Alex Strasser, Head of the Electrical Subcommittee 2023, Electrical and Computer Engineering

The students in the SCC bridged the gap of institutional knowledge by consulting alumni who had worked with SCC as undergraduates. A few alumni who assisted were Perry Naseck (BESA Art/ECE’22) who had co-chaired the Electrical Subcommittee with Strasser in 2022, as well as Alex Gotsis (ECE’19, ’20) and Dillon Lareau (ECE’16, ’17). They were able to come back to volunteer with current students or talk to them virtually to get them up to speed.

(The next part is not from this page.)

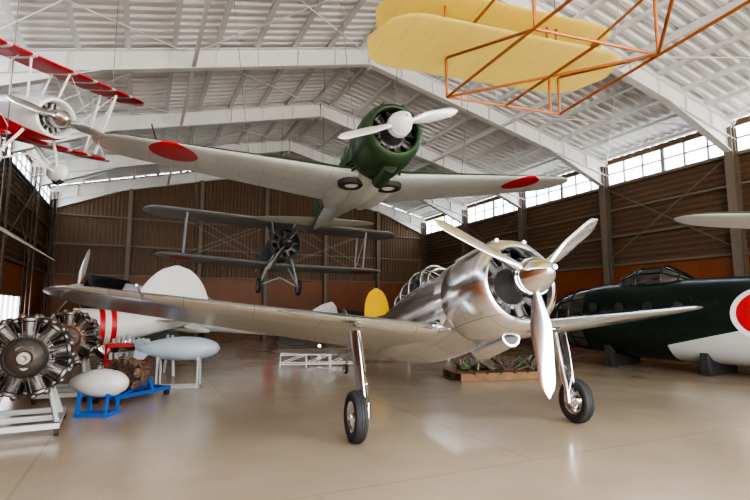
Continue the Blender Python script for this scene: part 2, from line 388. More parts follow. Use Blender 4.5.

The SCC is officially advised by Colleen Eagan, a coordinator in the Student Leadership, Involvement, and Civic Engagement office (SLICE). Other staff members who have seen their fair share of Carnivals also helped this year, such as Andrew Greenwald, previous SLICE coordinator, currently working in the Office of First-Year Orientation and Family Engagement; and Meg Richards, a senior systems software engineer with the Eberly Center who has been with CMU as a student and then staff member since 2003.

“It was so much fun seeing and being able to just help these Booth organizations build and seeing the CMU community come together in a way that I had never really seen before,” said Strasser.